DATE is a major piece of the Training Transformation “jigsaw”. DATE strongly supports Army’s mission to prepare land forces for war. It will enable the Australian Army to prepare for the next war and will replicate the environment in which Army will fight. DATE users will drive change with DATE and will make both the Enemy and the OE better through their demands for change. It will assist Army to identify capability gaps e.g. electro-magnetic manoeuvre, and eventually, will migrate to the joint environment to illuminates service and agency gaps in capabilities, procedures, authorities, policies and mandates.

DATE supports accelerated learning via the Virtual Opposing Force (OPFOR) Academy and the Information Operations Network (ION). The Virtual OPFOR Academy comprises a total of 28 Hybrid Threat tactical examples (from Platoon to Company level) which trainees can access via the DATE Collaboration site on the DPN.

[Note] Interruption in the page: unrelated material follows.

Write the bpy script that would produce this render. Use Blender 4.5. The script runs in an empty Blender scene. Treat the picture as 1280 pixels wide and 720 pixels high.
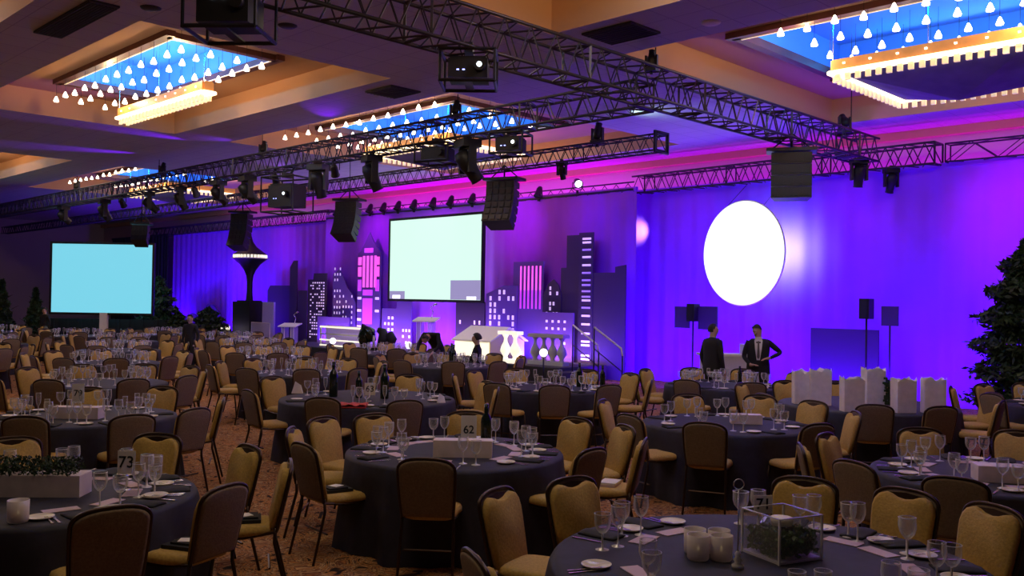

The ION emulates social media and digital domains, housed on closed intranets, unique to each exercise and accessed via the web. This allows the trainees to search social media content specifically built to match their scenario. This network supports intelligence, Information Operations and Civil Military Cooperation training (CIMIC), integrating the Cyber/Information Domain into all levels of command, thereby facilitating Multi-Domain Operations as the new normal mindset within Army.

The DATE OPFOR is experienced in the application of the attributes of Information Warfare (INFOWAR), thereby presenting the realistic challenges of contemporary Hybrid Warfare / Grey Zone challenges to Army commanders. Furthermore, the ION enables the training adversary to conduct INFOWAR activities to support training outcomes and heighted the understanding of the impact of Cyber / Information effects on the Land Domain.


The adoption of the DATE OE and adversary construct is making, and will continue to make, a significant contribution to both Army in Motion and Training Transformation.

The views expressed in this article and subsequent comments are those of the author(s) and do not necessarily reflect the official policy or position of the Australian Army, the Department of Defence or the Australian Government.